5. To be able to critically reflect upon the complexity of using communication for transformative action, social change and sustainable development, including the ability to reflect critically on their own roll in these processes.

Learning activities

The course uses a 'convergence pedagogy' which combines online teaching and resources with intensive two day in situ seminars that students are expected to attend in person. All teaching is video streamed using online tools so that even students that cannot attend seminars in person can participate online. Course work will be a combination of individual assignments and group work projects. Peer review and collaboration between students is an important learning activity through out the course.


Learning outcomes 1 and 3 are assessed through a group work assignment, and individual literature review. Both assignments require students to analyse, contrast and compare different types of strategic communication initiative (3 credits).

Learning outcomes 2 and 4 are assessed through the planning and implementation (either individually or in pairs) of a simpler communication intervention (4.5 credits).

Learning outcomes 3, 4 and 5 are assessed through the evaluation, individually and as a group, of the student's own and other group members work (4.5 credits).

Learning outcome 5 is assessed through the completion of an individual diary or field journal documenting and reflecting critically over the learning process (3 credits).

Grading system

Excellent (A), Very Good (B), Good (C), Satisfactory (D), Pass (E) or Fail (U).

Course literature and other teaching materials

Enghel, Florencia & Karin Wilkins (eds.) (2012). Communication, Media and Development : Problems and Perspectives. Nordicom Review vol. 33/Glocal Times, issue 17/18
Hemer, Oscar and Thomas Tufte (eds.) (2005) Media and Glocal Change. Rethinking Communication for Development.
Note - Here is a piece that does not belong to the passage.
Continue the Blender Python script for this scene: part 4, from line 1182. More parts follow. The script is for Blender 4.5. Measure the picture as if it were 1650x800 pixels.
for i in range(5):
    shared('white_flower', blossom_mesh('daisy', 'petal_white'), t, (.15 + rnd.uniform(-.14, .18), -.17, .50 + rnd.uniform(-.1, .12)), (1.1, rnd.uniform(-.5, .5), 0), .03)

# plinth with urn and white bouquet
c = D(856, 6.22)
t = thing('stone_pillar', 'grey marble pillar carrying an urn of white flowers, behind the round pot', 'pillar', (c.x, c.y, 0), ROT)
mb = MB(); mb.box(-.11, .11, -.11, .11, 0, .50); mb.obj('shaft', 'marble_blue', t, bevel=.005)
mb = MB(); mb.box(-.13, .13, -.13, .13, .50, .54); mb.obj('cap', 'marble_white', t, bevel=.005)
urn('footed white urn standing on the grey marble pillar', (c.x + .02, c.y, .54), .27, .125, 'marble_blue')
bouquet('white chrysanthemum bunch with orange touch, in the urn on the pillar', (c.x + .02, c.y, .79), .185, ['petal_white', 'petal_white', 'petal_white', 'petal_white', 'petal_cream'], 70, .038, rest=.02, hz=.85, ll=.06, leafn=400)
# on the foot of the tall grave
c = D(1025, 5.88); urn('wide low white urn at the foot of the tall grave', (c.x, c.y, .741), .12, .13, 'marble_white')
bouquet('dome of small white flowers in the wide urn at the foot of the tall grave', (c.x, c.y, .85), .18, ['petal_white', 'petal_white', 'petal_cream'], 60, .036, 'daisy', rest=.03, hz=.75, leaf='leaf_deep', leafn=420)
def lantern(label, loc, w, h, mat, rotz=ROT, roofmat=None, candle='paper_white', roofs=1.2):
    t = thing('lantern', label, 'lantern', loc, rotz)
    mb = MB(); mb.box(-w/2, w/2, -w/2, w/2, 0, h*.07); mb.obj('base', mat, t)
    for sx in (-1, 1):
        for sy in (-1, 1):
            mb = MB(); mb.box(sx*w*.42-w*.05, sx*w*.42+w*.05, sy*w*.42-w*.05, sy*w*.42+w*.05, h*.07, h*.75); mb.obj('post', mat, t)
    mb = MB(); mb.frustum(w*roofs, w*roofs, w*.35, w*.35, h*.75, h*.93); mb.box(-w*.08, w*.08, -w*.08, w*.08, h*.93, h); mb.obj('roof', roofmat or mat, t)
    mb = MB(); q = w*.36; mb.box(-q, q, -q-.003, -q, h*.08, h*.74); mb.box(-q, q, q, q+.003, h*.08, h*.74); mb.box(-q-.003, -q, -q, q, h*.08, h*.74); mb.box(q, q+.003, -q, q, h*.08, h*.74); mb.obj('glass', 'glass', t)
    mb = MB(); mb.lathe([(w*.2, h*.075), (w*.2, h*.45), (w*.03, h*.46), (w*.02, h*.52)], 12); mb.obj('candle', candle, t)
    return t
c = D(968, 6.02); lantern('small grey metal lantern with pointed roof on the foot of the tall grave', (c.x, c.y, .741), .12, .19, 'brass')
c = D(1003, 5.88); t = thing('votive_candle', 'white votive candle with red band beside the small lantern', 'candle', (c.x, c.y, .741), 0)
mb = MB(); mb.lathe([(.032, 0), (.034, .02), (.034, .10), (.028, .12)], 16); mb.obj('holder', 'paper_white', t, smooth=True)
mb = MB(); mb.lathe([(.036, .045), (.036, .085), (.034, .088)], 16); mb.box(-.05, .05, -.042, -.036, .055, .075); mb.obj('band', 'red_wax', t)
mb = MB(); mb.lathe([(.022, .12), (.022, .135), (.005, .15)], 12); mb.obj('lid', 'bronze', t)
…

Buenos Aires, Göteborg: CLACSO/Nordicom //
Lennie, June. & Tacchi, Jo. (2013). Evaluating communication for development: a framework for social change. New York: Routledge
Mefalopulos, Paulo and Thomas Tufte (2009). Participatory Communication. A practical guide. World Bank Working Paper 170. The World Bank
Patton, M. Q. (2012) Essentials of utilisation-focused evaluation. Thousand Oaks, CA: Sage
Quarry, Wendy & Ramírez, Ricardo (2009) Communication for another development: listening before telling. London: Zed Books
Ramirez, Ricardo & Dal Brodhead (2013). Utilization Focused Evaluation : A primer for evaluators. Penang: Southbound
Available online
Wilkins, Karin. Tufte, Thomas and Obregon, Rafael (eds.) (2014) The Handbook of Development Communication and Social Change. Oxford: Wiley-Blackwel
Chapter 4, Wilkins, Karin (2014) Advocacy Communication pp. 58 - 71
Chapter 10, Wasiboard, Silvo (2014) The Strategic Politics of Participatory Communication pp.147 - 167
Chapter 17, McKnee, Neil. Becker-Benton and Bockh, Emily (2014) Social and Behaviour Change Communication pp. 279 – 297
Please note: The Hand Book in Development Communication is available as an online resource through the Malmö University library
Suggested additional and thematic readings will be announced at the beginning of the course

Course evaluation

The course is concluded with an individual course evaluation focusing on the goals of the
course. The evaluations are summarized and made available to the students at the completion of the course.

Interim rules

In a case when a course is no longer given, or the contents have been changed essentially, the
student has the right to two opportunities during a one year period to be examined according to the course plan which was valid at the time of registration. The exam opportunities are set by the department and it is the student’s responsibility to contact the department to find out how and when the re-examination will take place.

Other Information

The language of tuition is English.

To participate in the course students must have access to a stable Internet connection with bandwidth sufficient for streaming audio and video content and for the use of online video and audio conference call applications.